Tale diritto però non è illimitato, come fanno notare gli accademici, essendo soggetto «a condizioni vincolanti di necessità e proporzionalità». Gli elementi della “necessità” e della “proporzionalità” sono due pilastri delle argomentazioni poste all’attenzione del primo ministro israeliano. «Degradare gravemente le capacità militari di Hamas – affermano - e privarla della possibilità di attaccare Israele nel prevedibile futuro, insieme al rilascio degli ostaggi, sono gli unici obiettivi che possono giustificare la continuazione dei combattimenti. Il diritto internazionale non consente l’uso della forza a fini di vendetta, punizione, deterrenza generale o cambio di regime».

Gli esperti di diritto costituzionale e di diritto internazionale sollevano una serie di perplessità sulla prosecuzione, con ancora più veemenza, delle operazioni militari sulla Striscia di Gaza, visto pure che non c’è nessuna garanzia sul rilascio degli ultimi ostaggi nelle mani di Hamas: «Anche se si potessero ottenere alcuni vantaggi militari attraverso la prosecuzione dei combattimenti, il beneficio marginale in termini di sicurezza che questi vantaggi produrrebbero non è proporzionato all'entità del danno umanitario causato alla vita, al benessere e ai beni dei civili di Gaza che non sono coinvolti nei combattimenti. La Corte Suprema israeliana ha da tempo affermato che quello della proporzionalità è un principio fondamentale sia del diritto israeliano che di quello internazionale (HCJ 2056/04 Beit Sourik contro Governo di Israele, PD 58(5) 807 (2004), par. 37). La continuazione e, soprattutto, l’espansione della campagna militare deve essere valutata non solo alla luce della ridotta minaccia rappresentata da un Hamas indebolito, ma anche alla luce dell'entità della distruzione e della profondità della crisi umanitaria già causata dalla guerra».

Le conclusioni alle quali giungono gli accademici sono molto chiare.

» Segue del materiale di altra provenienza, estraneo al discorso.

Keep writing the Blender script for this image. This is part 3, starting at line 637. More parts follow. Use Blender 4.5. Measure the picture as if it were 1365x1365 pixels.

I vertici istituzionali e militari d’Israele rischiano di macchiarsi di gravi crimini. «L'uso della forza – sottolineano David Kretzmer e gli altri professori - che eccede i limiti della proporzionalità e non è in grado di raggiungere l’obiettivo dell’autodifesa è illegale e, in determinate circostanze, può persino costituire un reato ai sensi delle categorie più gravi della legge che regola l’uso della forza e del diritto penale internazionale. Inoltre, secondo il diritto internazionale umanitario, una guerra che abbia perso il suo scopo legittimo viola il diritto alla vita di coloro che ne sono danneggiati da essa. Viola il diritto alla vita dei civili a Gaza e in Israele, compresi gli ostaggi, nonché il diritto alla vita dei soldati dell'Idf. Nella situazione attuale, la continuazione della guerra è diventata illegale e potrebbe persino costituire un atto di aggressione, con conseguente responsabilità penale personale per gli alti funzionari statali».

Sulla guerra a Gaza è intervenuta l’Associazione italiana dei professori di diritto penale (Aipdp), presieduta dal professor Gian Luigi Gatta dell’Università di Milano “Statale”. «Restiamo fermamente convinti – si legge in una dichiarazione dell’Aipdp - che i conflitti non si risolvano mai con la violenza, ma con il dialogo e la riconciliazione, sotto lo scudo del diritto e dei suoi principi di civiltà, che devono essere difesi strenuamente e mai abbandonati a tutela dei diritti intangibili di qualsiasi essere umano».